Un cinéma de polémique surtout. Je suis entouré ici de trois des gardes généraux qui sont là et je ne suis pas Whitney Huston!
Finalement, c’est formidable. On ne se pose pas de questions. Avec Jamel on a un projet qui, quelque part, va dans ce même esprit.
Votre objectif à travers le cinéma c’est finalement quoi? La réhabilitation de la vérité historique?

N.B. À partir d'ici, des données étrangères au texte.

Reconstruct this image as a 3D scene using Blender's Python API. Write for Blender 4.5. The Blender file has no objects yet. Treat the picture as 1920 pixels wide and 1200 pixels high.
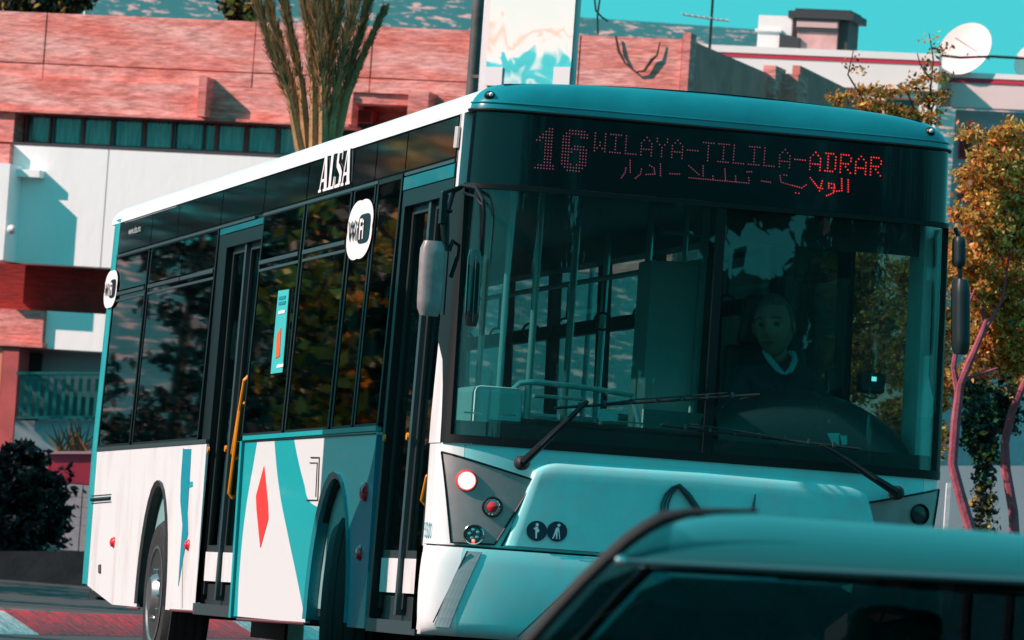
import bpy, bmesh, math, random
import numpy as np
from mathutils import Vector, Matrix
from mathutils.geometry import tessellate_polygon
random.seed(7); rng = np.random.default_rng(7)
PI = math.pi
sc = bpy.context.scene
col = sc.collection

# ------------------------------------------------------------------ camera
CF = 11265.0                                   # focal length in photo pixels (1920 wide)
CC = np.array([-5.7578, -28.0729, 0.4852])
yaw, pitch, roll = 0.2123, 0.0481, 0.0701
fw = np.array([math.sin(yaw)*math.cos(pitch), math.cos(yaw)*math.cos(pitch), math.sin(pitch)])
_r = np.array([math.cos(yaw), -math.sin(yaw), 0.0]); _u = np.cross(_r, fw)
RR = math.cos(roll)*_r + math.sin(roll)*_u
UU = -math.sin(roll)*_r + math.cos(roll)*_u
cam = bpy.data.cameras.new('camera'); co = bpy.data.objects.new('camera', cam); col.objects.link(co)
M = Matrix(((RR[0], UU[0], -fw[0], CC[0]), (RR[1], UU[1], -fw[1], CC[1]), (RR[2], UU[2], -fw[2], CC[2]), (0, 0, 0, 1)))
co.matrix_world = M
cam.sensor_width = 36; cam.lens = CF/1920*36; cam.clip_start = .5; cam.clip_end = 8000
cam.dof.use_dof = True; cam.dof.focus_distance = 30.5; cam.dof.aperture_fstop = 15
sc.camera = co
# ------------------------------------------------------------------ light
SUN_EL, SUN_AZ = math.radians(34), math.radians(.3)
sdir = Vector((-math.cos(SUN_AZ)*math.cos(SUN_EL), -math.sin(SUN_AZ)*math.cos(SUN_EL), math.sin(SUN_EL)))
w = bpy.data.worlds.new('World'); sc.world = w; w.use_nodes = True
nt = w.node_tree; bg = nt.nodes['Background']
sky = nt.nodes.new('ShaderNodeTexSky'); sky.sky_type = 'NISHITA'; sky.sun_disc = False
sky.sun_elevation = SUN_EL; sky.sun_rotation = math.atan2(sdir.x, sdir.y)
sky.air_density = 1.0; sky.dust_density = 1.0
gm = nt.nodes.new('ShaderNodeGamma'); gm.inputs[1].default_value = .2; nt.links.new(sky.outputs[0], gm.inputs[0])
mx = nt.nodes.new('ShaderNodeMix'); mx.data_type = 'RGBA'; mx.blend_type = 'MULTIPLY'
mx.inputs[0].default_value = 1; mx.inputs[7].default_value = (.13, 1.10, 1.17, 1)
nt.links.new(gm.outputs[0], mx.inputs[6]); nt.links.new(mx.outputs[2], bg.inputs[0])
bg.inputs[1].default_value = .14
sl = bpy.data.lights.new('sun', 'SUN'); sl.energy = 2.15; sl.angle = math.radians(.5); sl.color = (1, .665, .615)
so = bpy.data.objects.new('sun', sl); col.objects.link(so)
so.rotation_euler = sdir.to_track_quat('Z', 'Y').to_euler()
sc.view_settings.view_transform = 'Standard'; sc.view_settings.look = 'None'
sc.view_settings.exposure = 1.6; sc.view_settings.gamma = 1
sc.cycles.max_bounces = 10; sc.cycles.transparent_max_bounces = 24
sc.cycles.sample_clamp_indirect = 4; sc.cycles.caustics_reflective = False; sc.cycles.caustics_refractive = False

def ray(x, y): return fw*CF + RR*(x-960) - UU*(y-600)
def at_d(x, y, D): return CC + ray(x, y)/CF*D
def on_x(x, y, X=0.0):
    d = ray(x, y); return CC + d*((X-CC[0])/d[0])
def on_y(x, y, Y=0.0):
    d = ray(x, y); return CC + d*((Y-CC[1])/d[1])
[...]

Non, pas du tout. C’est d’ouvrir le débat sur des sujets dont il faut débattre, voilà. Si le Maghreb s’unit, on peut faire un Hollywood. Il existe des talents. Il existe des techniciens. Il y a des gens professionnels. Avec ça, on peut faire un cinéma international formidable. Aussi, Hors-la-loi c’est Jamel Debbouze, d’origine marocaine et de nationalité française, Sami Bouajila, d’origine tunisienne et français et Roshdy Zem pareil, sans parler de moi et Chafia Boudraâ d’origine algérienne. Le fait d’être né en France et de s’être réunis dans cette idée du Maghreb, c’est super. Demain on pourra faire même des histoires au Maroc avec des acteurs tunisiens qui vont interpréter des rôles marocains et vice versa. En ce moment, je produis l’histoire de Omar Haddad, réalisée par Rochdy Zem. L’acteur qui est censé être marocain sera un Tunisien. J’ai des projets de films aux Etats-Unis, financés par l’Europe, en toute indépendance. Mais pas de financement américain. Pas de financement de la part de l’Algérie non plus. L’histoire se situe aux USA. Ça va, les pauvres ils ont cassé la tirelire. Je vais les laisser tranquilles quelques années.
Vous dites vouloir aller complètement dans l’histoire pour la faire connaître à la nouvelle génération d’une part, et d’autre part, vous plaidez pour l’oeuvre de fiction…
Le film est maintenant ouvert au débat. Quand je dis ce matin dans la presse que l’ancien secrétaire d’Etat (français) à la Défense dit qu’il faut faire une approche apaisée, avec un travail de la mémoire, eh bien, voilà ce que le film propose.